Younger for Longer. Investment planning for a 100 year life.

Rising life expectancy doesn’t just mean people are living longer – it’s set to completely change our personal and financial lives. To find out more, we spoke to Andrew Scott, co-author of the critically acclaimed book, 100-Year Life – Working in an Age of Longevity.

Life’s too short, or so the saying goes. But that’s less likely to ring true for your children and grandchildren.

Back in 1914, the probability of a new-born living to the age of 100 was 1%. Yet – due to improved healthcare, amongst other factors – a UK person born in 2007, or later, now has a greater than 50% chance of living to over 100^. This means that by 2107, centenarians will become the norm.

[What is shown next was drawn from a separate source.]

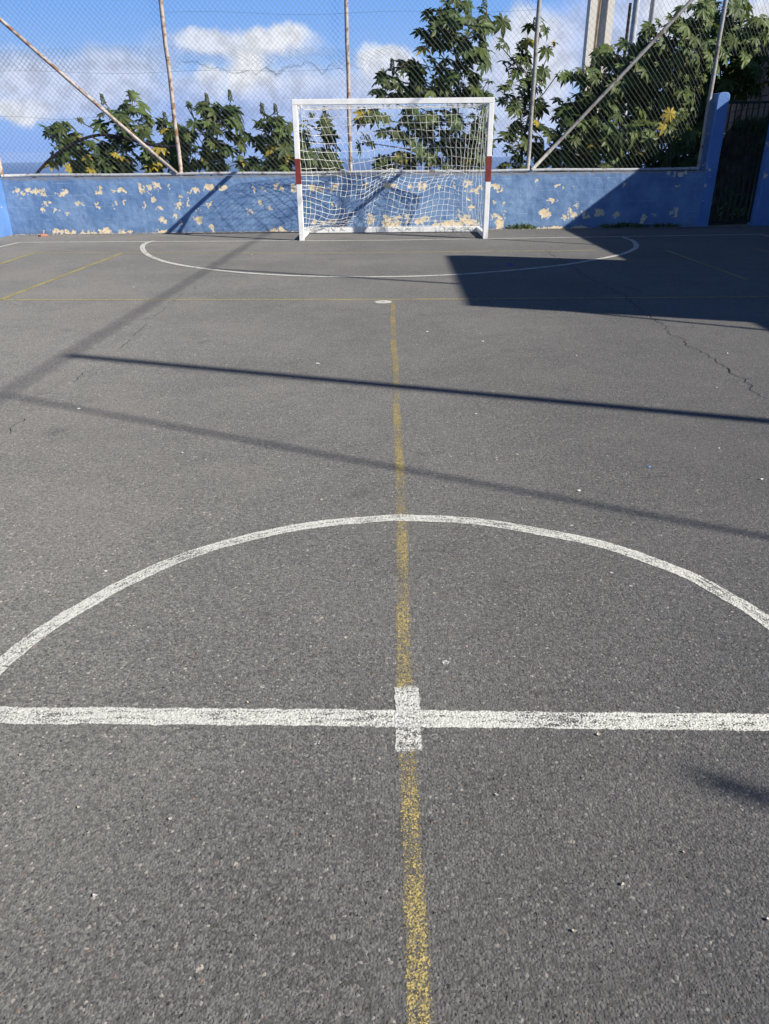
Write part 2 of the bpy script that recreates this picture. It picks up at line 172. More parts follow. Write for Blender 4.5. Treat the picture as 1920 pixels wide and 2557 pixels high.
W = bpy.data.worlds.new('World'); SC.world = W; W.use_nodes = True
w = NT(tree=W.node_tree); W.node_tree.nodes.clear()
sky = w.n('ShaderNodeTexSky', sky_type='NISHITA'); sky.sun_disc = False
sky.sun_elevation = EL; sky.sun_rotation = math.atan2(S.x, S.y); sky.altitude = 600; sky.air_density = 1; sky.dust_density = .2; sky.ozone_density = 3
STR = .05
gen = w.n('ShaderNodeTexCoord').outputs['Generated']
sep = w.n('ShaderNodeSeparateXYZ'); w.put(sep.inputs[0], gen)
az = w.math('ARCTAN2', sep.outputs[0], sep.outputs[1]); el = w.math('ARCSINE', sep.outputs[2])
comb = w.n('ShaderNodeCombineXYZ'); w.put(comb.inputs[0], az); w.put(comb.inputs[1], el)
n1 = w.n('ShaderNodeTexNoise'); w.put(n1.inputs['Vector'], comb.outputs[0]); n1.inputs['Scale'].default_value = 26; n1.inputs['Detail'].default_value = 7; n1.inputs['Roughness'].default_value = .6
n2 = w.n('ShaderNodeTexNoise'); w.put(n2.inputs['Vector'], comb.outputs[0]); n2.inputs['Scale'].default_value = 60; n2.inputs['Detail'].default_value = 5; n2.inputs['Roughness'].default_value = .55
dis = w.vmath('SCALE', w.vmath('SUBTRACT', n1.outputs['Color'], (.5, .5, .5)), scale=.05)
dis = w.vmath('MULTIPLY', dis, (1, .7, 0))
q = w.vmath('ADD', comb.outputs[0], dis)
skyc = w.mix(1., sky.outputs[0], SKYT, 'MULTIPLY')
# pale blue air low over the sea
low = w.mix(w.ramp(el, -.01, .07), tuple(c / STR for c in SKY0), tuple(c / STR for c in SKY1))
low = w.mix(w.ramp(el, .06, .16), low, tuple(c / STR for c in SKY2))
skyc = w.mix(w.ramp(el, .15, .42, 1., 0.), skyc, low)
col = skyc
for (a, e, ra, re_, b) in DATA['CLOUD']:
    d = w.vmath('LENGTH', w.vmath('MULTIPLY', w.vmath('SUBTRACT', q, (a, e, 0)), (1 / (ra * 1.3), 1 / (re_ * 1.3), 0)))
    soft = .5 if b > .82 else .22
    v = w.ramp(d, 1.15, soft, 0., .93 if b > .8 else .8)
    t = (b - .5) / .5
    lo, hi = CL0, CL1
    base = tuple((l + (h - l) * t) / STR for l, h in zip(lo, hi))
    dark = tuple(c * .8 for c in base)
    cc = w.mix(w.ramp(n2.outputs['Fac'], .38, .6), dark, base)
    col = w.mix(v, col, cc)
bg = w.n('ShaderNodeBackground'); w.put(bg.inputs['Color'], col); bg.inputs['Strength'].default_value = STR
wo = w.n('ShaderNodeOutputWorld'); w.t.links.new(bg.outputs[0], wo.inputs['Surface'])

# ------------------------------------------------------------------ materials
def asphalt_nodes(t):
    v = t.obj()
    vo = t.voro(v, 165); sp = t.n('ShaderNodeSeparateColor'); t.put(sp.inputs[0], vo.outputs['Color'])
    big = t.noise(v, .45, 4, .6); mid = t.noise(v, 5, 3, .6); fine = t.noise(v, 320, 2, .6); patch = t.noise(v, 58, 4, .7)
    c = t.mix(sp.outputs[0], ASP[0], ASP[1])
    c = t.mix(t.ramp(sp.outputs[1], .972, .99, smooth=False), c, (.30, .28, .25))
    c = t.mix(t.ramp(sp.outputs[2], .992, .998, smooth=False), c, (.20, .15, .12))
    big2 = t.voro(v, 46); sb = t.n('ShaderNodeSeparateColor'); t.put(sb.inputs[0], big2.outputs['Color'])
    isl = t.math('MULTIPLY', t.ramp(sb.outputs[0], .989, .995, smooth=False), t.ramp(big2.outputs['Distance'], .34, .22))
    c = t.mix(isl, c, t.mix(sb.outputs[1], (.16, .14, .125), (.5, .46, .38)))
    k = t.math('ADD', t.math('MULTIPLY', big, .72), t.math('MULTIPLY', mid, .26)); k = t.math('ADD', k, .53)
    kc = t.n('ShaderNodeCombineColor'); [t.put(kc.inputs[i], k) for i in range(3)]
    c = t.mix(1., c, kc.outputs[0], 'MULTIPLY')
    c = t.mix(t.ramp(t.noise(v, .9, 3, .6), .42, .7, 0., .35), c, ASP[2])
    c = t.mix(t.ramp(t.noise(t.vmath('MULTIPLY', v, (.5, 1.6, 1)), 1.3, 5, .7), .58, .74, 0., .3), c, (.20, .185, .165))
    c = t.mix(t.ramp(t.noise(v, 2.3, 5, .68), .6, .72, 0., .35), c, (.045, .044, .044))
    # bare bitumen between the stones, then shade painted into the pits
    gap = t.ramp(patch, .36, .5, 1., 0.)
    c = t.mix(t.math('MULTIPLY', gap, .45), c, ASP[3])
    pit = t.math('MULTIPLY', t.ramp(t.noise(v, 105, 2, .5), .62, .70), t.ramp(t.noise(v, 7, 3, .6), .35, .6))
    c = t.mix(t.math('MULTIPLY', pit, .8), c, (.012, .012, .013))
    h = t.math('SUBTRACT', 1., vo.outputs['Distance'])
    h = t.math('MULTIPLY', h, t.math('ADD', t.math('MULTIPLY', sp.outputs[0], .5), .6))
    h = t.math('ADD', h, t.math('MULTIPLY', patch, 1.7)); h = t.math('ADD', h, t.math('MULTIPLY', fine, .5)); h = t.math('SUBTRACT', h, t.math('MULTIPLY', pit, 1.2))
    return c, h, v, patch, vo, sp
def m_asphalt():
    t = NT('asphalt'); c, h, *_ = asphalt_nodes(t)
    return t.out(c, .85, t.bump(h, .85, .0034), spec=.3, drough=1.)
def m_paint(name, colr, cover, streaky=1., edgeb=.05, patchy=0., endy=None):
    t = NT(name); v = t.obj(); patch = t.noise(v, 55, 3, .65); vo = t.voro(v, 170)
    uv = t.n('ShaderNodeTexCoord').outputs['UV']; s = t.n('ShaderNodeSeparateXYZ'); t.put(s.inputs[0], uv)
    av = t.math('ABSOLUTE', s.outputs[1])
    e = t.math('ADD', av, t.math('MULTIPLY', t.math('SUBTRACT', t.noise(v, 75, 3, .7), .5), .45))
    e = t.math('ADD', e, t.math('MULTIPLY', t.math('SUBTRACT', t.noise(v, 12, 3, .6), .5), .5))
    if endy:
        so_ = t.n('ShaderNodeSeparateXYZ'); t.put(so_.inputs[0], v)
        ey = t.math('DIVIDE', t.math('ABSOLUTE', t.math('SUBTRACT', so_.outputs[1], endy[0])), endy[1])
        ey = t.math('ADD', ey, t.math('MULTIPLY', t.math('SUBTRACT', t.noise(v, 45, 4, .7), .5), .35)); e = t.math('MAXIMUM', e, ey)
    edge = t.ramp(e, .93, 1.05, 1., 0.)
    wear = t.math('ADD', t.math('MULTIPLY', patch, .3), t.math('MULTIPLY', t.noise(v, 210, 2, .7), .7))
    wear = t.math('ADD', wear, t.math('MULTIPLY', t.math('SUBTRACT', t.noise(v, 4, 4, .65), .5), .22))
    sv = t.n('ShaderNodeCombineXYZ'); t.put(sv.inputs[0], t.math('MULTIPLY', s.outputs[0], 6.)); t.put(sv.inputs[1], t.math('MULTIPLY', s.outputs[1], 1.5))
    wear = t.math('ADD', wear, t.math('MULTIPLY', t.math('SUBTRACT', t.noise(sv.outputs[0], 1.6, 4, .6), .5), .32 * streaky))
    wear = t.math('ADD', wear, t.math('MULTIPLY', t.ramp(av, .6, 1.), edgeb))
    if patchy: wear = t.math('ADD', wear, t.math('MULTIPLY', t.math('SUBTRACT', t.noise(v, 1.9, 4, .7), .5), patchy))
    thr = .5 - cover * .22
    m = t.math('MULTIPLY', edge, t.ramp(wear, thr - .05, thr + .06))
    pc = t.mix(t.ramp(t.noise(v, 120, 3, .6), .35, .6), tuple(x * .72 for x in colr), colr)
    h = t.math('ADD', t.math('SUBTRACT', 1., vo.outputs['Distance']), t.math('MULTIPLY', patch, 1.1))
    nrm = t.bump(h, .6, .0032)
    p = t.n('ShaderNodeBsdfPrincipled'); t.put(p.inputs['Base Color'], pc); t.put(p.inputs['Roughness'], .8); t.put(p.inputs['Specular IOR Level'], .25); t.put(p.inputs['Normal'], nrm); t.put(p.inputs['Alpha'], m)
    o = t.n('ShaderNodeOutputMaterial'); t.t.links.new(p.outputs[0], o.inputs['Surface'])
    return t.m
ASPH = m_asphalt()
WHITE_LINE = m_paint('white_line_paint', (.60, .59, .53), .30, 1.5, .05, .25)
WHITE_FAINT = m_paint('worn_white_paint', (.5, .49, .45), -.12, 0, -.12)
YELLOW_LINE = m_paint('faded_yellow_paint', (.42, .33, .13), -.08, 0, -.06, .34)
YELLOW_THIN = m_paint('thin_yellow_paint', (.37, .32, .14), .3, .3, 0, .3)

def m_plain(name, colr, rough=.6, metal=0., var=.15, scale=6., spec=.3, bump=None):
    t = NT(name); v = t.obj(); n = t.noise(v, scale, 4, .6)
    c = t.mix(t.ramp(n, .3, .7), tuple(x * (1 - var) for x in colr), tuple(min(1, x * (1 + var)) for x in colr))
    nm = t.bump(t.noise(v, bump[0], 3, .6), bump[1], bump[2]) if bump else None
    return t.out(c, rough, nm, metal, spec)

def m_wall():
    t = NT('peeling_blue_paint'); v = t.obj()
    at = t.n('ShaderNodeAttribute', attribute_name='peel'); pe = at.outputs['Fac']
    top = t.n('ShaderNodeAttribute', attribute_name='topband').outputs['Fac']
    fine = t.noise(v, 48, 6, .75)
    pe = t.math('ADD', pe, t.math('MULTIPLY', t.math('MULTIPLY', t.math('SUBTRACT', t.noise(v, 21, 4, .65), .52), .9), t.ramp(pe, .02, .3)))
    m = t.ramp(t.math('ADD', pe, t.math('MULTIPLY', t.math('SUBTRACT', fine, .5), .7)), .5, .53)
    cloud = t.noise(v, 2.2, 5, .62); streak_v = t.vmath('MULTIPLY', v, (9, 9, .9)); streak = t.noise(streak_v, 1., 4, .6)
    blue = t.mix(t.ramp(cloud, .36, .66), (.10, .18, .335), (.175, .275, .44))
    blue = t.mix(t.ramp(streak, .45, .75, 0, .4), blue, (.17, .29, .48))
    blue = t.mix(t.ramp(t.noise(v, 14, 5, .7), .5, .72, 0, .35), blue, (.06, .12, .27))
    # faint block courses and grime running down
    sx = t.n('ShaderNodeSeparateXYZ'); t.put(sx.inputs[0], v)
    zc = t.math('ADD', sx.outputs[2], t.math('MULTIPLY', t.math('SUBTRACT', t.noise(v, 3, 3, .6), .5), .02))
    fr = t.math('ABSOLUTE', t.math('SUBTRACT', t.math('FRACT', t.math('DIVIDE', zc, .198)), .35))
    course = t.math('MULTIPLY', t.ramp(fr, .03, .0), t.ramp(t.noise(v, 6, 4, .7), .47, .6))
    blue = t.mix(t.math('MULTIPLY', course, .55), blue, (.42, .48, .56))
    drip = t.ramp(t.noise(t.vmath('MULTIPLY', v, (5, 5, .5)), 1., 5, .7), .55, .75, 0, .4)
    blue = t.mix(drip, blue, (.075, .125, .235))
    blue = t.mix(t.ramp(t.math('ADD', sx.outputs[2], t.math('MULTIPLY', t.noise(v, 8, 4, .7), .12)), .16, .06, 0, .5), blue, (.10, .14, .22))
    cream = t.mix(t.noise(v, 20, 4, .6), (.60, .47, .29), (.78, .66, .46))
    cream = t.mix(t.ramp(t.noise(v, 30, 3, .6), .56, .66), cream, (.35, .29, .22))
    # white scratches and flaking rim
    rim = t.ramp(t.math('ADD', pe, t.math('MULTIPLY', t.math('SUBTRACT', fine, .5), 1.0)), .42, .5)
    blue = t.mix(t.math('MULTIPLY', rim, t.ramp(t.noise(v, 80, 3, .6), .48, .6)), blue, (.72, .72, .68))
    sc = t.ramp(t.noise(t.vmath('MULTIPLY', v, (2.2, 2.2, 38)), 1., 5, .75), .665, .70)
    sc = t.math('MULTIPLY', sc, t.ramp(t.noise(v, 5, 3, .6), .52, .6))
    blue = t.mix(t.math('MULTIPLY', sc, .8), blue, (.62, .66, .72))
    cem = t.ramp(t.math('ADD', top, t.math('MULTIPLY', t.math('SUBTRACT', t.noise(v, 18, 5, .7), .5), 1.3)), .5, .62)
    blue = t.mix(t.math('MULTIPLY', cem, .75), blue, t.mix(fine, (.13, .13, .14), (.30, .28, .25)))
    c = t.mix(m, blue, cream)
    h = t.math('SUBTRACT', t.math('ADD', t.math('MULTIPLY', t.noise(v, 34, 6, .68), 1.), t.math('MULTIPLY', t.noise(v, 5, 4, .65), .35)), t.math('MULTIPLY', m, .5))
    return t.out(c, .62, t.bump(h, .42, .012), spec=.3)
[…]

According to Andrew Scott, Professor of Economics at London Business School, this will significantly transform the conventional life stages we’re ingrained to follow. “On average, we’re living longer, and we’re healthier for longer,” Andrew stated. “And I cannot see how that can be anything other than good news. But of course it creates all sorts of challenges, and we need to adapt.”

Would you like to chat about how your financial planning and attitudes to risk will affect your future? Chat to us with our webchat tool.

To achieve a fulfilling 100-year life, Andrew believes the current traditional three-life stages – education, working and retirement – will be re-structured to include multi-life stages.

No matter what stage you’re currently at, Andrew feels adapting to multi-life stages can prove fulfilling. “We encourage you to think about the broader portfolio – not just your financial assets, but also the intangible assets.”

Intangible assets come in three forms: your productivity assets are things that give you skills and knowledge. Your vitality assets are both you and your family’s mental and physical health. And finally, there’s your ability to change.

Andrew added

“It’s really important when you’re doing life-long planning, not just to think about how you make your finances stack up. You’ve got to think about investing in all of these assets”

How will people manage their finances going forward?

Andrew argues flexibility will be the key – particularly in accessing your savings. “If you think about the traditional three-stage life, you’re just building up your assets for when you retire and then you want to run them down again.

“When it comes to multi-life stages and if you think about career breaks, you’re going to want to have access to your assets earlier than that.”

And planning for retirement? “If you think you might be working after retirement, it also changes your attitude towards risk.” Andrew explained. “Because if you still have access to wages, which tend to go up with inflation, you can bear a bit more risk in your portfolio, as you’ll be working for longer.”

A world of possibilities

The conclusion Andrew and co-author Lynda Gratton reach in the book is that – although individuals, companies and governments face significant changes adapting to a longer life – it’s a very exciting time for all of us.

Andrew concludes,

"Longevity is about all of life – not just the end of life. We can do things differently at any stage, that’s where the opportunity comes in. It’s not just about investing in your finances. It’s about investing in your health and your relationships. What’s really happening is we’re younger for longer. And I can’t think of anything more positive to say than that!”

The views expressed here are those of the author, and must not be interpreted as advice.